Located in the heart of the Colombian Amazon, Serranía de Chiribiquete National Park is a vibrant, biodiverse hotspot with one of the highest rates of plant diversity in the northern Amazon and is home to thousands of species, many of which are threatened.

These threatened species include lowland tapirs, giant otters, giant anteaters, woolly monkeys, jaguars and the Chiribiquete emerald hummingbird, the only endemic species in the Colombian Amazon.

In addition to its unique biodiversity, the National Natural Park is culturally significant for indigenous communities and contains one of the oldest, largest and densest archaeological pictographic complexes in the Americas.

Fifty murals comprise over 70,000 ancient paintings depicting animals, hunting, battle and dancing; some are over 20,000 years old. These pictographs can be found across the region's many tepuis, table-top rock formations that rise out of the dense forest.

Map of Chiribiquete National Park

Map of Chiribiquete National Park

Chiribiquete National Park – "The Maloca of the Jaguar" World Heritage Site

Chiribiquete National Park – "The Maloca of the Jaguar" is in the Amazon Rainforest in south-central Colombia. Following its extension in 2013, the park is now the largest National Park in Colombia and is very large by global standards for protected areas.

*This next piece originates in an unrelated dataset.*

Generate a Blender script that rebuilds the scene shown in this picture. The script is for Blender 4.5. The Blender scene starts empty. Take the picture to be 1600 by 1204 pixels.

It is located at the westernmost edge of the Guiana Shield and contains one of only three uplifted areas of the Shield called the Chiribiquete Plateau.

One of the most impressive defining features of Chiribiquete is the presence of many tepuis, which are table-top mountains, found only in the Guiana Shield, notable for their high levels of endemism.

The tepuis found in Chiribiquete, while smaller when compared to others in the Guiana Shield, nonetheless result in dramatic scenery reinforced by their remoteness and inaccessibility.

A particularly significant value of the property is its high degree of naturalness, making it one of the most important wilderness areas in the world.

Some 75,000 rock pictographs have been listed on the walls of 60 rock shelters at the foot of tepuis. The portrayals are interpreted as scenes of hunting, battles, dances and ceremonies, all of which are linked to a purported cult of the jaguar, seen as a symbol of power and fertility.

Such practices reflect a coherent system of thousand-year-old sacred beliefs, organizing and explaining the relations between the cosmos, nature and man. The archaeological sites are believed to be accessed by indigenous uncontacted groups today.

The National Park has many iconic species, including Jaguar, Puma, Lowland Tapir, Giant Otter, Howler Monkey, and Brown Woolly Monkey. A high level of endemism occurs on the property, and the number of endemic species is likely to rise substantially once new research programs are implemented.

The biodiversity values of the World Heritage Site are inextricably linked to its significant cultural and archaeological importance that are strongly associated with the beliefs and spiritual values of the indigenous peoples living on the property.